--- In norse_course@egroups.com, Deep Stream <DeepStream@...> wrote:
> Regarding Dual Pronouns:

Heill Djúpstraumr (that name makes even less sense in ON! :)

> 1. Does one HAVE to use the dual if he knows
> there are two? Can he simply use the plural if he
> wants? I'm not trying to make it easy on myself -
> I just want to know if the usage is for cases
> where the speaker wants to stress the duality.

I'd say you must use the dual if the number is known to be dual; to
emphasize the duality, one'd use "vit tveir/tvær/tvau" and "þit
tveir/tvær/tvau", as Haukur presented in another post.

> 2. Do dual pronouns conjugate verbs as plurals,
> singulars or do they have their own conjugation?

They conjugate as plurals.

Separate conjugations for the dual is something *very* archaic; it
was (supposedly) done in Indo-European, but not in Latin, Ancient
Greek, Old Norse, or any other ancient IE-descended language I know
of. Besides, the dual conjugation in IE was (as reconstructed) very
similar to the plural one, so there's no surprise it got dropped.

> Also - at one point in lesson 2 you translate to
> English with "thou art". I think "thou" is old
> English second person *formal* ("you" and "ye"
> were informal). Are you just trying to highlight
> the cognate ("art" = "ert"), or is "þú" formal (I
> thought you've already said Old Norse has no
> formal/informat second person differentiation)?

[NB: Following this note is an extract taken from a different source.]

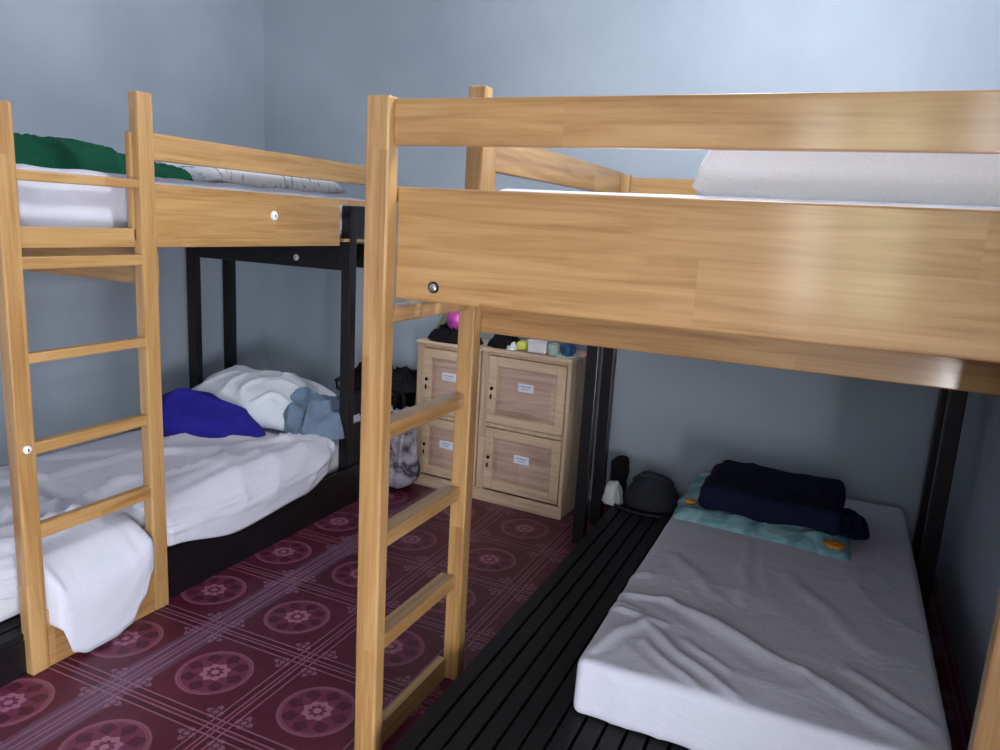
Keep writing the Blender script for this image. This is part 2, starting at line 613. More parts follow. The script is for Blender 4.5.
def bunk(label, X0, s, Yn, W, cfg):
    """X0: outer ladder plane, s: +1 when the bed lies towards +X, Yn: near end"""
    def bx(a, b_, y0, y1, z0, z1, bev=0.004, bm=None):
        return box(X0 + s * a, X0 + s * b_, y0, y1, z0, z1, bev, bm)
    T = cfg['post_t']
    y1a, y1b, y2a, y2b = cfg['lad']
    rt = root('bunk_bed', label, 'bunk bed', (X0 + s * W / 2, Yn + 1.0, 0))
    # ladder
    link('ladder_post', bx(0, T, y1a, y1b, 0, cfg['top_near'], 0.006), WOOD[2], rt)
    fa, fb = cfg.get('far_x', (0, T))
    link('ladder_post', bx(fa, fb, y2a, y2b, 0, cfg['top_far'], 0.006), WOOD[2], rt)
    for (zt, zh) in cfg['rungs']:
        link('rung', bx(0.004, T - 0.008, y1b - 0.002, y2a + 0.002, zt - zh, zt, 0.005), WOOD[1], rt)
    link('foot_board', bx(0.006, T - 0.03, y1b - 0.002, y2a + 0.002, 0, cfg['foot'], 0.003), WOOD[1], rt)
    if cfg.get('open_rail'):
        a, b_ = cfg['open_rail']
        link('side_rail', bx(0.03, 0.055, y1b - 0.002, y2a + 0.002, a, b_, 0.003), WOOD[1], rt)
    # room-side board and guard
    yend = cfg['yend']
    link('guard_rail', bx(0.004, 0.03, y2b - 0.001, yend, cfg['g0'], cfg['g1'], 0.004), WOOD[1], rt)
    link('guard_stub', bx(0.03, 0.055, y2b + cfg['stub'], y2b + cfg['stub'] + 0.07, cfg['b0'] + 0.02, cfg['g1'] - 0.004, 0.004), WOOD[2], rt)
    link('side_board', bx(0.004, 0.034, y2b - 0.001, cfg['side_end'], cfg['b0'], cfg['b1'], 0.004), WOOD[1], rt)
    if cfg['side_end'] < yend - 0.01:
        link('side_strip', bx(0.004, 0.034, cfg['side_end'] + 0.001, yend, cfg['b1'] - 0.025, cfg['b1'], 0.003), WOOD[1], rt)
    # near end: corner post, guard, board
    link('corner_post', bx(W - cfg['cp'], W, y1a, y1b, 0, cfg['top_near'], 0.006), WOOD[2], rt)
    link('guard_rail', bx(T - 0.001, W - cfg['cp'] + 0.001, Yn + 0.02, Yn + 0.044, cfg['eg0'], cfg['eg1'], 0.004), WOOD[0], rt)
    eb = link('end_board', bx(T - 0.002, W - cfg['cp'] + 0.002, y1b, y1b + 0.03, cfg['eb0'], cfg['eb1'], 0.005), WOOD[0], rt)
    # far end and wall side of the upper frame
    link('end_board', bx(0.036, W - 0.03, yend - 0.03, yend, cfg['b0'], cfg['b1'], 0.004), WOOD[0], rt)
    if cfg.get('far_guard'):
        link('guard_rail', bx(0.036, W - 0.06, yend - 0.028, yend - 0.002, cfg['far_guard'][0], cfg['far_guard'][1], 0.004), WOOD[0], rt)
        link('guard_stub', bx(0.03, 0.075, yend - 0.075, yend - 0.029, cfg['b1'] - 0.05, cfg['far_guard'][1] + 0.01, 0.004), WOOD[2], rt)
    link('side_board', bx(W - 0.034, W - 0.006, y1b, yend, cfg['b0'], cfg['b1'], 0.004), WOOD[1], rt)
    link('support_beam', bx(0.036, W - 0.036, y2b + 0.002, y2b + 0.037, cfg['beam0'], cfg['b0'] + 0.012, 0.004), WOOD[0], rt)
    # slats that carry the upper mattress
    bm = bmesh.new()
    yy = y1b + 0.06
    while yy < yend - 0.12:
        bx(0.06, W - 0.04, yy, yy + 0.075, cfg['b0'] + 0.014, cfg['b0'] + 0.030, 0.002, bm)
        yy += 0.105
    link('upper_slats', bm, WOOD[0], rt)
    # black lower frame
    P1, P2 = Yn + 1.74, Yn + 2.01
    tb, db, ztop = 0.06, 0.05, cfg['b1'] - 0.026
    ia, ib = cfg['bp']           # distances of the two post rows from the ladder plane
    for q0 in (ia, ib):
        for yq in (P1, P2):
            link('black_post', bx(q0, q0 + tb, yq, yq + db, 0, cfg['b0'] - 0.002 if q0 == ib else ztop, 0.006), BLACK, rt)
    link('black_side_plate', bx(ia + 0.004, ia + 0.028, P1 + db, P2, cfg['b0'] + 0.03, ztop, 0.003), BLACK, rt)
    link('black_cross_rail', bx(ia + tb, ib, P1 + 0.006, P1 + 0.04, cfg['b0'] - 0.13, cfg['b0'] - 0.002, 0.004), BLACK, rt)
    link('black_cross_rail', bx(ia + tb, ib, P2 + 0.006, P2 + 0.04, cfg['b0'] - 0.13, cfg['b0'] - 0.002, 0.004), BLACK, rt)
    # slatted platform of the lower bed
    za = 0.14
    p0, p1 = cfg['plat']
    ya, yb = cfg['plat_y']
    bm = bmesh.new()
    n = int(round(abs(p1 - p0) / 0.060))
    pw = (p1 - p0) / n
    for k in range(n):
        bx(p0 + k * pw + 0.003, p0 + (k + 1) * pw - 0.006, ya, yb, za - 0.02, za, 0.002, bm)
    link('lower_slats', bm, SLAT, rt)
    bm = bmesh.new()
    bx(p0, p0 + 0.02, ya, yb, 0.0, za - 0.02, 0.002, bm)
    bx(p1 - 0.02, p1, ya, yb, 0.0, za - 0.02, 0.002, bm)
    bx(p0 + 0.02, p1 - 0.02, ya + 0.01, ya + 0.03, 0.0, za - 0.02, 0.002, bm)
    bx(p0 + 0.02, p1 - 0.02, yb - 0.03, yb - 0.01, 0.0, za - 0.02, 0.002, bm)
    link('platform_base', bm, BLACK, rt)
    return rt


right = bunk('varnished bunk bed filling the right foreground, wide end board facing the camera', -1.073, 1, 1.56, 1.587, dict(
    post_t=0.066, lad=(1.56, 1.605, 2.03, 2.08), top_near=1.772, top_far=1.875, cp=0.175, far_x=(0.024, 0.080), stub=0.03,
    rungs=[(1.57, 0.035), (1.275, 0.04), (0.975, 0.042), (0.675, 0.042), (0.375, 0.042)], foot=0.075,
    g0=1.65, g1=1.765, b0=1.305, b1=1.567, side_end=3.68, yend=3.72, far_guard=(1.64, 1.742),
    eg0=1.662, eg1=1.766, eb0=1.299, eb1=1.568, beam0=1.163, bp=(0.036, 1.492), plat=(0.158, 1.46), plat_y=(1.46, 3.80)))
bolt('bolt', (-0.874 * 1.028, 1.605, 1.335), 'y', -1, right, 0.011, True, 'dark ringed steel bolt')

left = bunk('varnished bunk bed along the left wall, white caps on its bolts', -2.180, -1, 1.40, 1.20, dict(
    post_t=0.046, stub=-0.072, lad=(1.395, 1.455, 1.872, 1.934), top_near=1.752, top_far=1.853, cp=0.067,
    rungs=[(1.57, 0.031), (1.322, 0.038), (1.035, 0.032), (0.758, 0.038), (0.493, 0.048)], foot=0.20,
    open_rail=(1.345, 1.408),
    g0=1.637, g1=1.727, b0=1.345, b1=1.560, side_end=2.985, yend=3.47,
    eg0=1.65, eg1=1.75, eb0=1.33, eb1=1.567, beam0=1.21, bp=(0.05, 1.09), plat=(0.03, 1.17), plat_y=(1.29, 3.62)))
bolt('bolt_cap', (-2.184, 2.529, 1.470), 'x', 1, left, 0.020)
bolt('bolt_cap', (-2.57, 3.146, 1.262), 'y', -1, left, 0.016)
bolt('bolt_cap', (-2.180, 1.425, 0.745), 'x', 1, left, 0.013)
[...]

Actually, "thou" was never a formal in English (except perhaps
today). It was the second person singular, while "you" (or "ye") was
the plural. There was also a special third person plural used for
formality, corresponding to German "Sie". The reason why "thou"
dropped out, was that English-speakers, sometime in the early
industrial age (I think), used the formal so much that most people,
to be safe, just used it at all times. Thus "you", the plural
pronoun, came to be applied to any number of addressees. Today,
when "thou" is sometimes seen only in old texts, notably the Bible
(where God's always addressed that way, because man's relation ship
with God is supposedly too intimate for using the formal), modern
English-speakers perceive "thou" as something formal. But
historically, it's not so.

But using "thou" the way we did is actually quite common in
language courses; the teachers need a more convenient way to
differentiate 2.p.sing. from 2.p.pl. than using the cumbersome "you
(sing.)" vs "you (pl.)". In our case, it served a double purpose,
as "thou art" gives away the similarity to "þú ert", which "you are"
doesn't.

As to ON formality, "þú" is informal, or rather just neutral; "þér"
(= plural) is superformal and usually reserved for royalty.